● **Short task**:
Quote, without change, all of the lines that follow.

● **Recorded data**:
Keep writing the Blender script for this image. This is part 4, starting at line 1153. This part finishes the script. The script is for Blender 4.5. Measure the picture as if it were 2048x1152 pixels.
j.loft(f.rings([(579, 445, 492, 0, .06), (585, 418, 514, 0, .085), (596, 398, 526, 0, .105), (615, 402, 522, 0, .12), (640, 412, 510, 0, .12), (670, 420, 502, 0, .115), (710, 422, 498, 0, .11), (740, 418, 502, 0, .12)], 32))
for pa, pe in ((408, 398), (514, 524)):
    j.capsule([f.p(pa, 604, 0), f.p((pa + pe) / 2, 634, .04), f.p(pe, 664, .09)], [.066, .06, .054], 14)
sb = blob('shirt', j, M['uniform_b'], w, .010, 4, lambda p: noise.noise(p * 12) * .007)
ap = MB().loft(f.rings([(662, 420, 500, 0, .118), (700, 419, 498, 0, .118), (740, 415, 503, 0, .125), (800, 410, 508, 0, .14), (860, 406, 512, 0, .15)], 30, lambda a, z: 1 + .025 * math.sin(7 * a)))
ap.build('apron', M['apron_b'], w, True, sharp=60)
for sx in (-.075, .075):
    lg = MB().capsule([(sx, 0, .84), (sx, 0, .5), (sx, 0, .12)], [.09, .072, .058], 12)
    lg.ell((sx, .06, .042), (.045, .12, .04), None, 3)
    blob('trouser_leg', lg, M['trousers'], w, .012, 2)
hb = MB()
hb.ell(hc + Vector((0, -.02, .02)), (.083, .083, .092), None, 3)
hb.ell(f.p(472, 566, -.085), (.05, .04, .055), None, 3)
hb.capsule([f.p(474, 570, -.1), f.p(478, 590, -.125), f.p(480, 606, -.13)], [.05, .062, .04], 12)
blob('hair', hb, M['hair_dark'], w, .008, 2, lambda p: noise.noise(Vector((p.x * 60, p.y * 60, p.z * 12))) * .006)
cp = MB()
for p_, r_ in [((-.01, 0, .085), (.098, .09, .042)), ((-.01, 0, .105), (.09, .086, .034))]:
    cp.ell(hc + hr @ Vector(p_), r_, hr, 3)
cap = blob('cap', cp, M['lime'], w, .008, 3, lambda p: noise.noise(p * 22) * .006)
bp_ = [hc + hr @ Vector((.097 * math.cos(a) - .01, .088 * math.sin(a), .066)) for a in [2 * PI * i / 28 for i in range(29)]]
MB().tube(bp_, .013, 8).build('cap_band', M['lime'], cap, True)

● **Answer to this problem**:
Keep writing the Blender script for this image. This is part 4, starting at line 1153. This part finishes the script. The script is for Blender 4.5. Measure the picture as if it were 2048x1152 pixels.
j.loft(f.rings([(579, 445, 492, 0, .06), (585, 418, 514, 0, .085), (596, 398, 526, 0, .105), (615, 402, 522, 0, .12), (640, 412, 510, 0, .12), (670, 420, 502, 0, .115), (710, 422, 498, 0, .11), (740, 418, 502, 0, .12)], 32))
for pa, pe in ((408, 398), (514, 524)):
    j.capsule([f.p(pa, 604, 0), f.p((pa + pe) / 2, 634, .04), f.p(pe, 664, .09)], [.066, .06, .054], 14)
sb = blob('shirt', j, M['uniform_b'], w, .010, 4, lambda p: noise.noise(p * 12) * .007)
ap = MB().loft(f.rings([(662, 420, 500, 0, .118), (700, 419, 498, 0, .118), (740, 415, 503, 0, .125), (800, 410, 508, 0, .14), (860, 406, 512, 0, .15)], 30, lambda a, z: 1 + .025 * math.sin(7 * a)))
ap.build('apron', M['apron_b'], w, True, sharp=60)
for sx in (-.075, .075):
    lg = MB().capsule([(sx, 0, .84), (sx, 0, .5), (sx, 0, .12)], [.09, .072, .058], 12)
    lg.ell((sx, .06, .042), (.045, .12, .04), None, 3)
    blob('trouser_leg', lg, M['trousers'], w, .012, 2)
hb = MB()
hb.ell(hc + Vector((0, -.02, .02)), (.083, .083, .092), None, 3)
hb.ell(f.p(472, 566, -.085), (.05, .04, .055), None, 3)
hb.capsule([f.p(474, 570, -.1), f.p(478, 590, -.125), f.p(480, 606, -.13)], [.05, .062, .04], 12)
blob('hair', hb, M['hair_dark'], w, .008, 2, lambda p: noise.noise(Vector((p.x * 60, p.y * 60, p.z * 12))) * .006)
cp = MB()
for p_, r_ in [((-.01, 0, .085), (.098, .09, .042)), ((-.01, 0, .105), (.09, .086, .034))]:
    cp.ell(hc + hr @ Vector(p_), r_, hr, 3)
cap = blob('cap', cp, M['lime'], w, .008, 3, lambda p: noise.noise(p * 22) * .006)
bp_ = [hc + hr @ Vector((.097 * math.cos(a) - .01, .088 * math.sin(a), .066)) for a in [2 * PI * i / 28 for i in range(29)]]
MB().tube(bp_, .013, 8).build('cap_band', M['lime'], cap, True)